One reason Yom HaShoah may be confusing to Americans is that it is a secular Israeli holiday, not a religious holiday. Unlike the other significant days in the Jewish religious calendar, it is not attached to a specific liturgy or set of rituals. To many Jews, of course, it feels fundamentally incongruous to commemorate the Holocaust with a religious service. Wiesel, raised in an observant family, famously cast Night as a story of the loss of faith. And those who do wish to commemorate the holiday through ritual are not sure how. Light candles? And say what prayer, exactly? There are no guidelines for observing Yom HaShoah, either in synagogue or at home.

Another possible difficulty is the holiday’s essential arbitrariness. It might be different if it had been chosen to coincide with a historical anniversary, but as it stands there is something problematic about observing a memorial day that memorializes no particular event. Another option for commemoration is International Holocaust Remembrance Day—observed on January 27, the anniversary of the liberation of Auschwitz—which was designated by the United Nations in 2005 and is observed throughout the European Union and often in the United States as well.

But there remains a fundamental dissonance in designating a single day for the commemoration of the largest genocide in human history, an event that unfolded over a dozen years and whose implications are still being wrestled with. The Holocaust was not a historical monolith: It is best understood as a constellation of events, from the establishment of the first Nuremberg laws in 1933 to the liberation of the last remaining camps in May 1945. Many of these events have sparked their own memorial activities: This year, for instance, the 75th anniversary of Kristallnacht will be observed. Meanwhile, scholars continue to do important work that challenges the popular conception of the Holocaust as defined by the death camps: See Timothy Snyder’s recent book Bloodlands, which establishes the territories east of Poland as primary sites of mass murder, as well as the recent cataloguing of more than 42,000 ghettos and camps by the historians Geoffrey Megargee and Martin Dean.

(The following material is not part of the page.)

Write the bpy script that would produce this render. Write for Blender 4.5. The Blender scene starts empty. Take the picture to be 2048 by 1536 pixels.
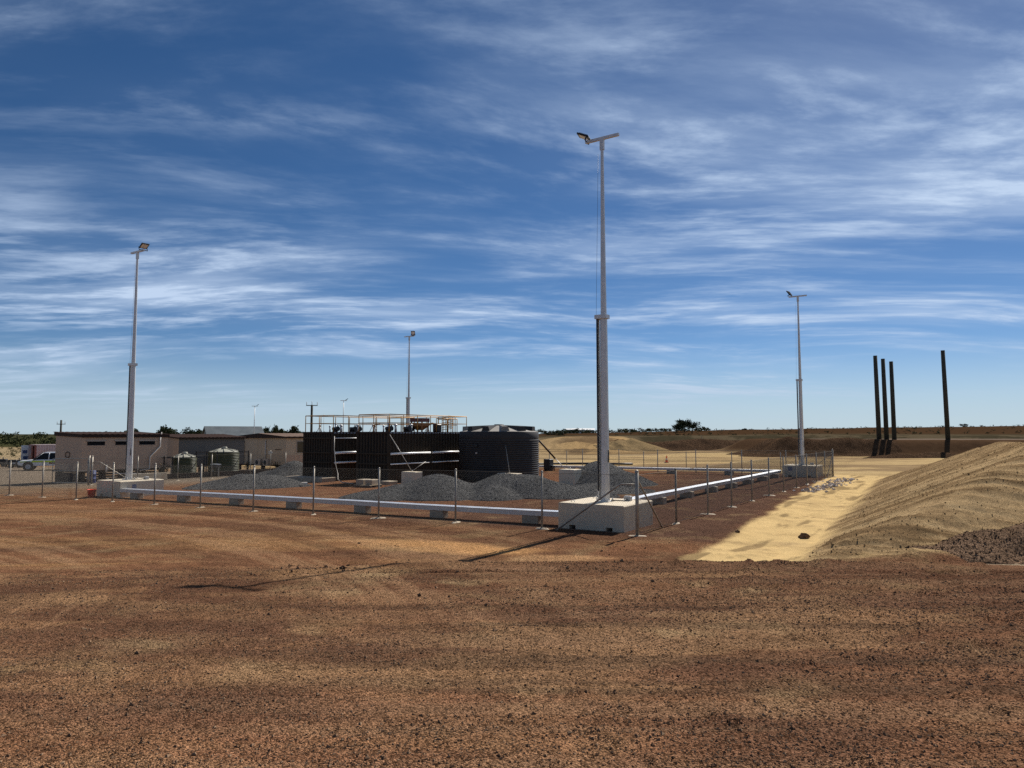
import bpy, math, random
import numpy as np
from mathutils import Vector, Matrix
random.seed(7); RNG = np.random.default_rng(11)
R = math.radians
S = bpy.context.scene
COL = S.collection

# ------------------------------------------------------------------ camera
cam = bpy.data.cameras.new('camera'); camo = bpy.data.objects.new('camera', cam); COL.objects.link(camo)
cam.sensor_width = 36.0; cam.lens = 36.0 * 1420 / 2048
cam.clip_start = 0.1; cam.clip_end = 20000
camo.location = (0, 0, 3.0)
camo.rotation_euler = (R(90) + math.atan(100 / 1420), 0, 0)
S.camera = camo
S.view_settings.view_transform = 'Standard'; S.view_settings.look = 'None'
S.view_settings.gamma = 1.0; S.view_settings.use_curve_mapping = False
S.view_settings.exposure = 0.4
try:
    S.cycles.use_denoising = False
    S.cycles.max_bounces = 6; S.cycles.diffuse_bounces = 3; S.cycles.glossy_bounces = 3
    S.cycles.sample_clamp_indirect = 6
except Exception: pass

# ------------------------------------------------------------------ sky and sun
SEED = (2.2, 10.6, 21.7, 15.4, 18)
SUN_AZ, SUN_EL = 33.0, 42.0            # degrees clockwise from +Y, degrees above the horizon
W = bpy.data.worlds.new('World'); S.world = W; W.use_nodes = True
def build_world():
    nt = W.node_tree; N = nt.nodes; L = nt.links; N.clear()
    def nd(t, **k):
        n = N.new(t)
        for a, v in k.items(): setattr(n, a, v)
        return n
    def math_(op, a, b=None, clamp=False):
        n = nd('ShaderNodeMath', operation=op, use_clamp=clamp)
        for i, v in enumerate((a, b)):
            if v is None: continue
            if isinstance(v, (int, float)): n.inputs[i].default_value = v
            else: L.new(v, n.inputs[i])
        return n.outputs[0]
    def ramp(v, lo, hi):
        n = nd('ShaderNodeMapRange', interpolation_type='SMOOTHSTEP'); L.new(v, n.inputs[0])
        n.inputs[1].default_value = lo; n.inputs[2].default_value = hi; return n.outputs[0]
    sky = nd('ShaderNodeTexSky', sky_type='NISHITA', sun_disc=False)
    sky.sun_elevation = R(SUN_EL); sky.sun_rotation = R(SUN_AZ)
    sky.air_density = 0.6; sky.dust_density = 0.10; sky.ozone_density = 3.0; sky.altitude = 0
    tc = nd('ShaderNodeTexCoord'); sp = nd('ShaderNodeSeparateXYZ'); L.new(tc.outputs['Generated'], sp.inputs[0])
    x, y, z = sp.outputs
    zz = math_('ADD', math_('MAXIMUM', z, 0.0), 0.10)
    px = math_('DIVIDE', x, zz); py = math_('DIVIDE', y, zz)
    cb = nd('ShaderNodeCombineXYZ'); L.new(px, cb.inputs[0]); L.new(py, cb.inputs[1])
    def noise(vec, scale, detail, rough, dist=0.0):
        n = nd('ShaderNodeTexNoise'); L.new(vec, n.inputs['Vector'])
        n.inputs['Scale'].default_value = scale; n.inputs['Detail'].default_value = detail
        n.inputs['Roughness'].default_value = rough; n.inputs['Distortion'].default_value = dist
        return n
    def mapping(vec, rot, scale, loc=(0, 0, 0)):
        m = nd('ShaderNodeMapping'); L.new(vec, m.inputs[0])
        m.inputs['Rotation'].default_value = (0, 0, R(rot)); m.inputs['Scale'].default_value = scale
        m.inputs['Location'].default_value = loc; return m.outputs[0]
    # domain warp so that the streaks bend
    wn = noise(mapping(cb.outputs[0], 0, (.45, .45, 1), (SEED[0], SEED[1], 0)), 1.0, 1.2, .4)
    wsub = nd('ShaderNodeVectorMath', operation='SUBTRACT'); L.new(wn.outputs['Color'], wsub.inputs[0]); wsub.inputs[1].default_value = (.5, .5, .5)
    wsc = nd('ShaderNodeVectorMath', operation='SCALE'); L.new(wsub.outputs[0], wsc.inputs[0]); wsc.inputs['Scale'].default_value = 1.3
    wadd = nd('ShaderNodeVectorMath', operation='ADD'); L.new(cb.outputs[0], wadd.inputs[0]); L.new(wsc.outputs[0], wadd.inputs[1])
    V = wadd.outputs[0]
    streak = noise(mapping(V, SEED[4], (.42, 1.5, 1), (SEED[2], SEED[3], 0)), 1.0, 10, .58).outputs[0]      # long fibres
    wisps = noise(mapping(V, SEED[4] + 16, (1.25, 3.6, 1), (5, 2, 0)), 1.3, 8, .58).outputs[0]               # finer fibres
    cover = noise(mapping(cb.outputs[0], 12, (.40, .62, 1), (SEED[2] + 3, SEED[3] - 2, 0)), 1.0, 3, .5).outputs[0]
    tuft = noise(mapping(V, SEED[4] - 25, (3.0, 6.0, 1), (1, 7, 0)), 1.5, 9, .62).outputs[0]              # feathered edges
    body = math_('MULTIPLY', ramp(streak, .42, .70), ramp(cover, .34, .60))
    fine = math_('MULTIPLY', ramp(math_('ADD', math_('MULTIPLY', wisps, .65), math_('MULTIPLY', tuft, .35)), .44, .68), ramp(math_('ADD', cover, math_('MULTIPLY', streak, .45)), .58, .83))
    cl = math_('ADD', math_('MULTIPLY', body, .60), math_('MULTIPLY', fine, .75), clamp=True)
    cl = math_('ADD', cl, math_('MULTIPLY', ramp(cover, .42, .70), .10), clamp=True)
    cl = math_('MULTIPLY', cl, ramp(z, .0, .06))
    # thicker air low down: the clouds take the brightness of the sky they hang in
    mix = nd('ShaderNodeMix', data_type='RGBA'); L.new(cl, mix.inputs[0])
    hs = nd('ShaderNodeHueSaturation'); L.new(sky.outputs[0], hs.inputs['Color']); hs.inputs['Saturation'].default_value = 1.20
    L.new(hs.outputs[0], mix.inputs[6]); mix.inputs[7].default_value = (7.2, 9.0, 11.8, 1)
    # pale dusty air along the whole horizon
    hz = nd('ShaderNodeMix', data_type='RGBA'); L.new(math_('MULTIPLY', math_('SUBTRACT', 1.0, ramp(z, .0, .13)), .78), hz.inputs[0])
    L.new(mix.outputs[2], hz.inputs[6]); hz.inputs[7].default_value = (6.4, 8.1, 9.5, 1)
    bg = nd('ShaderNodeBackground'); L.new(hz.outputs[2], bg.inputs[0]); bg.inputs[1].default_value = 0.056
    out = nd('ShaderNodeOutputWorld'); L.new(bg.outputs[0], out.inputs[0])
build_world()
sl = bpy.data.lights.new('sun', 'SUN'); sl.energy = 5.0; sl.angle = R(0.53); sl.color = (1.0, .945, .86)
so = bpy.data.objects.new('sun', sl); COL.objects.link(so)
sd = Vector((math.sin(R(SUN_AZ)) * math.cos(R(SUN_EL)), math.cos(R(SUN_AZ)) * math.cos(R(SUN_EL)), math.sin(R(SUN_EL))))
so.rotation_euler = (-sd).to_track_quat('-Z', 'Y').to_euler(); so.location = (40, 60, 80)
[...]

Of course, it is only because the Holocaust has been so thoroughly assimilated into American culture that it is even possible to argue about how best to commemorate it. In the Arab world, where Holocaust denial continues to spread, the dissemination of basic facts and figures must take priority. Even in Berkeley, Calif., a Yom HaShoah vigil in 2002 was interrupted by a group of protesters who likened the killing of Palestinians to “Israeli genocide”—inadvertently demonstrating why clarity about the Holocaust is so essential.

The challenge, then, is to find meaningful ways of paying our respects to the tragedy. This year, I plan to continue my customary practice: I light a memorial candle and reflect on the history of my family, which includes many survivors. But I do so with the suspicion that such rituals have become obsolete. What we do to commemorate the Holocaust during the rest of the year is far more important.